- **Instructions to follow**: Find all the lines with "from" and gather them.

══════════════════════════════

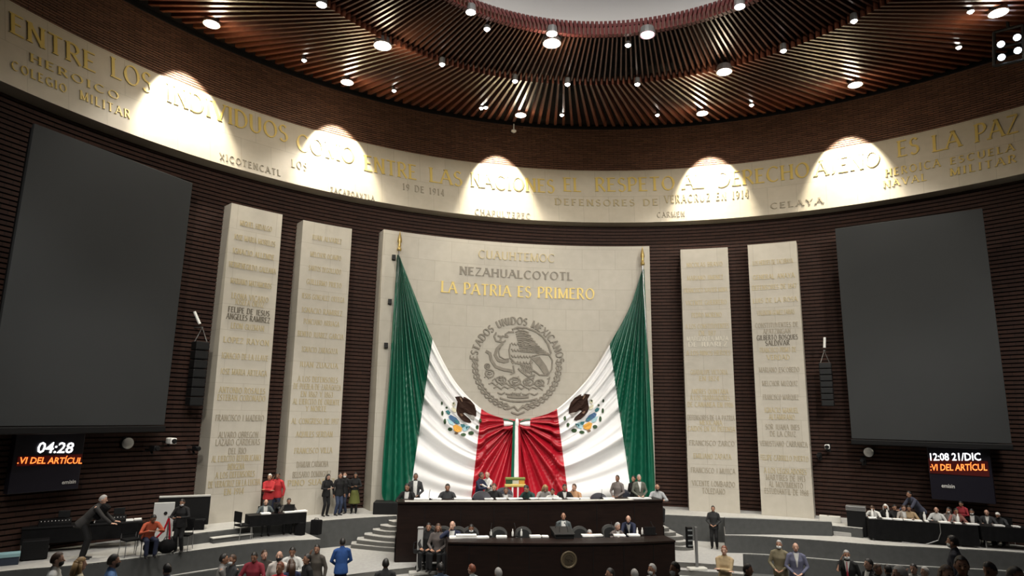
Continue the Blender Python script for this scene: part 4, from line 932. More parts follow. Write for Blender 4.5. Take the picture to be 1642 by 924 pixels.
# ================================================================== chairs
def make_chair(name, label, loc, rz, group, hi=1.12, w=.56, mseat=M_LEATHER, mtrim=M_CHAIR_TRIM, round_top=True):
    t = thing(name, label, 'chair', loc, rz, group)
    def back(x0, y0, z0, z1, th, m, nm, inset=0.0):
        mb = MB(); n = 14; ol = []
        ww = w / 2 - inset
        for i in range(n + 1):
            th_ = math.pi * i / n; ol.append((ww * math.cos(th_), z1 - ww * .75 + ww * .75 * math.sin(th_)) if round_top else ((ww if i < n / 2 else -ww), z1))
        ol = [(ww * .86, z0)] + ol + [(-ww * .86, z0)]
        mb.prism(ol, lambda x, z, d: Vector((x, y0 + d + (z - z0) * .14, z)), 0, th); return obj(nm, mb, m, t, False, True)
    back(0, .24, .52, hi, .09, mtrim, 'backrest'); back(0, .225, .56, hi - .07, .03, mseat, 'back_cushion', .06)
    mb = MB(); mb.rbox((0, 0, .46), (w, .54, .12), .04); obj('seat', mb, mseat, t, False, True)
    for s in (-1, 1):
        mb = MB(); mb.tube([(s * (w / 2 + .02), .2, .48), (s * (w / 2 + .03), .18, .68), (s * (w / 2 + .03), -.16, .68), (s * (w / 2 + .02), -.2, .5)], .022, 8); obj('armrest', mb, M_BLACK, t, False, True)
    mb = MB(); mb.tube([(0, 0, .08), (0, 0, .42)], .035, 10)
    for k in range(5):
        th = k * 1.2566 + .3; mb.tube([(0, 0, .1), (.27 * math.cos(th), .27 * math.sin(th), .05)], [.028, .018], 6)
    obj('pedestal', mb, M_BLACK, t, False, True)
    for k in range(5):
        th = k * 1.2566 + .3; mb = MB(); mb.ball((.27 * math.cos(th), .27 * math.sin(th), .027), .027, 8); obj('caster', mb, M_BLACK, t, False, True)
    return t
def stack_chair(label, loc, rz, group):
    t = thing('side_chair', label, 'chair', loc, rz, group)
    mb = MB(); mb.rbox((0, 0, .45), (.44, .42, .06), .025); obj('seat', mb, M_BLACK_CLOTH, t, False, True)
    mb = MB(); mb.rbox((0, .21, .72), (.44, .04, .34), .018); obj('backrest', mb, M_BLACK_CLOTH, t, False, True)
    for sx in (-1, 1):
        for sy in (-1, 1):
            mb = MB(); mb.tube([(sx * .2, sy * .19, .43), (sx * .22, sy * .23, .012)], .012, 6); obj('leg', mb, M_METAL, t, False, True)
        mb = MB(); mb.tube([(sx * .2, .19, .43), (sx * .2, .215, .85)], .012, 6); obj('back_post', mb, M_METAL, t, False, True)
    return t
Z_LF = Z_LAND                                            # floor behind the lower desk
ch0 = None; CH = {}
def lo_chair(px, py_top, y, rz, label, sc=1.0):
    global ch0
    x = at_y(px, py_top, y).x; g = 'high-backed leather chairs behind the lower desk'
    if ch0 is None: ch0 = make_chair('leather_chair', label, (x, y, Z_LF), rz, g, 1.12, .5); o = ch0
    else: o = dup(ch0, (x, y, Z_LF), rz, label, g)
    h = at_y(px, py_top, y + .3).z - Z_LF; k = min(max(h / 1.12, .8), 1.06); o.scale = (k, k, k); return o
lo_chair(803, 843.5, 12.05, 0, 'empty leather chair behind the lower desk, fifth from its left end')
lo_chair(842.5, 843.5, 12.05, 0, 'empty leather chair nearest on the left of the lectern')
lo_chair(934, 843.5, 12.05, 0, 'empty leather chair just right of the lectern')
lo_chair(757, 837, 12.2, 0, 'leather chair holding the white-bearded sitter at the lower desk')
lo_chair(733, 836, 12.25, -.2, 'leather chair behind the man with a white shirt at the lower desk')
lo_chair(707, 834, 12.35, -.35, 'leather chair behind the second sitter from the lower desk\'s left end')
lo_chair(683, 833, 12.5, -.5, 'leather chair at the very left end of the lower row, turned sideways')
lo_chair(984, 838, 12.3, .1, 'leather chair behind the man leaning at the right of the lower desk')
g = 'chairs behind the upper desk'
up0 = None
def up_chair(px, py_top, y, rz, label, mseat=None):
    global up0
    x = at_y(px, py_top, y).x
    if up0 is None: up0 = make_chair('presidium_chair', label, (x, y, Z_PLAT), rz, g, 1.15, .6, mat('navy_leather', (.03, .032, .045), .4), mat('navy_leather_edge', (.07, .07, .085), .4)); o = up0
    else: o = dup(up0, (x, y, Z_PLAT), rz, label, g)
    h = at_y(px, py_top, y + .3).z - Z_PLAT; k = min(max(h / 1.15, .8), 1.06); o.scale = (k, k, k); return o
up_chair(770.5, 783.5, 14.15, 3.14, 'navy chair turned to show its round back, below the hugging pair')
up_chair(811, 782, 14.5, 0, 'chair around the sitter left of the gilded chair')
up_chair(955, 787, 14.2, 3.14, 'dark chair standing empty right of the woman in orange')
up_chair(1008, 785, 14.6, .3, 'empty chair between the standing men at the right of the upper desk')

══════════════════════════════

- **Exercise answer**:
Continue the Blender Python script for this scene: part 4, from line 932. More parts follow. Write for Blender 4.5. Take the picture to be 1642 by 924 pixels.
lo_chair(803, 843.5, 12.05, 0, 'empty leather chair behind the lower desk, fifth from its left end')
lo_chair(707, 834, 12.35, -.35, 'leather chair behind the second sitter from the lower desk\'s left end')